OBJECTIVE
Leave out the pictures and reproduce all of the data exactly.

DATASET EXCERPT
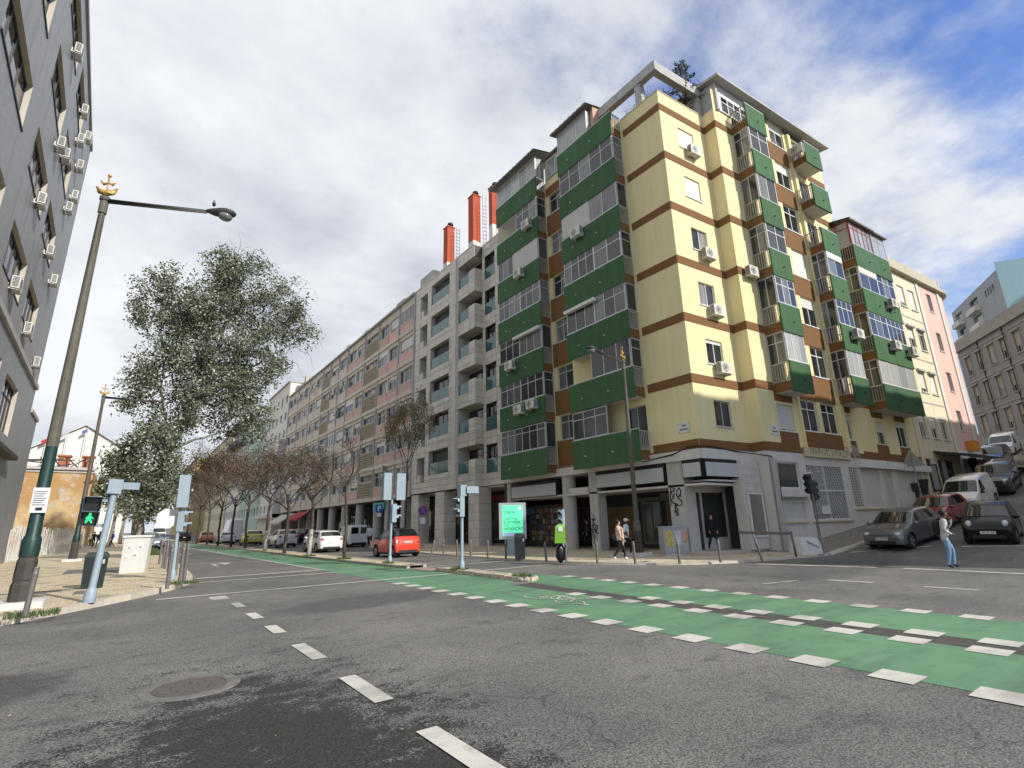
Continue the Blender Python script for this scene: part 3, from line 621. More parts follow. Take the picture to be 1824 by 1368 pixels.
avR = [[G(.42, 1, 3, .45)], [G(0, .62, 3)], [('a', .45, 1.), G(0, .5, 3, .5), G(.5, 1, 3)], [G(0, .45, 2, .5, WFR), G(.45, 1, 4, .45)], [('p', .48, 1), G(0, .48, 2)], [G(0, 1, 5, .55)], []]
avL = [[G(0, 1, 6, .4)], [G(0, .5, 3, .45), G(.5, 1, 3, .45)], [('a', 0, .6), G(.0, .5, 3), G(.5, 1, 3, .5)], [G(0, .45, 3, .5), G(.45, 1, 4, .5)], [('p', 0, .6), G(.6, 1, 3)], [G(0, .5, 3, .5), ('b', .5, 1)], []]
for k in range(7):
    balcony(FA, 2.85, 7.8, 0, .92, k, avR[k], topz=None if k < 6 else 27.6, side_open=(k == 0)); balcony(FA, 10.2, 15.2, 0, .92, k, avL[k], side_fm=None)
s1 = [None, [G(0, 1, 3, 0., WFR, GLF)], [G(0, 1, 3, .5, WFR)], [G(0, 1, 2, .5, WFR)], [G(0, 1, 2, 0., WFR)], [G(0, 1, 2, .55, WFR)], []]
s2 = [None, [G(0, 1, 3, 0., WFR, GLF)], [G(0, 1, 3, .5, WFR)], [('s', 0, 1), G(0, 1, 2, .45, WFR)], [], [], []]
s2[4] = [('s', 0, 1), G(0, 1, 2, .5, WFR)]
s3 = [None, [G(0, 1, 4, 0., WFR, GLF)], [G(0, .5, 3, .45, WFR), G(.5, 1, 4, .45, WFR)], [('s', 0, .5), G(0, .5, 2, .5, WFR), G(.5, 1, 3, .5, WFR)], [('s', 0, .5), G(0, .5, 2, .5, WFR), G(.5, 1, 3, .45, WFR)]]
for k in range(1, 7):
    balcony(FR, 5.5, 7.45, .8, 1.9, k, s1[k]); balcony(FR, 11.85, 13.85, .8, 1.9, k, s2[k] if k < 4 else [])
    if k < 5: balcony(FR, 15.85, 21.0, .8, 1.9, k, s3[k] if k < 4 else [])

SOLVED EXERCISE
Continue the Blender Python script for this scene: part 3, from line 621. More parts follow. Take the picture to be 1824 by 1368 pixels.
avR = [[G(.42, 1, 3, .45)], [G(0, .62, 3)], [('a', .45, 1.), G(0, .5, 3, .5), G(.5, 1, 3)], [G(0, .45, 2, .5, WFR), G(.45, 1, 4, .45)], [('p', .48, 1), G(0, .48, 2)], [G(0, 1, 5, .55)], []]
avL = [[G(0, 1, 6, .4)], [G(0, .5, 3, .45), G(.5, 1, 3, .45)], [('a', 0, .6), G(.0, .5, 3), G(.5, 1, 3, .5)], [G(0, .45, 3, .5), G(.45, 1, 4, .5)], [('p', 0, .6), G(.6, 1, 3)], [G(0, .5, 3, .5), ('b', .5, 1)], []]
for k in range(7):
    balcony(FA, 2.85, 7.8, 0, .92, k, avR[k], topz=None if k < 6 else 27.6, side_open=(k == 0)); balcony(FA, 10.2, 15.2, 0, .92, k, avL[k], side_fm=None)
s1 = [None, [G(0, 1, 3, 0., WFR, GLF)], [G(0, 1, 3, .5, WFR)], [G(0, 1, 2, .5, WFR)], [G(0, 1, 2, 0., WFR)], [G(0, 1, 2, .55, WFR)], []]
s2 = [None, [G(0, 1, 3, 0., WFR, GLF)], [G(0, 1, 3, .5, WFR)], [('s', 0, 1), G(0, 1, 2, .45, WFR)], [], [], []]
s2[4] = [('s', 0, 1), G(0, 1, 2, .5, WFR)]
s3 = [None, [G(0, 1, 4, 0., WFR, GLF)], [G(0, .5, 3, .45, WFR), G(.5, 1, 4, .45, WFR)], [('s', 0, .5), G(0, .5, 2, .5, WFR), G(.5, 1, 3, .5, WFR)], [('s', 0, .5), G(0, .5, 2, .5, WFR), G(.5, 1, 3, .45, WFR)]]
for k in range(1, 7):
    balcony(FR, 5.5, 7.45, .8, 1.9, k, s1[k]); balcony(FR, 11.85, 13.85, .8, 1.9, k, s2[k] if k < 4 else [])
    if k < 5: balcony(FR, 15.85, 21.0, .8, 1.9, k, s3[k] if k < 4 else [])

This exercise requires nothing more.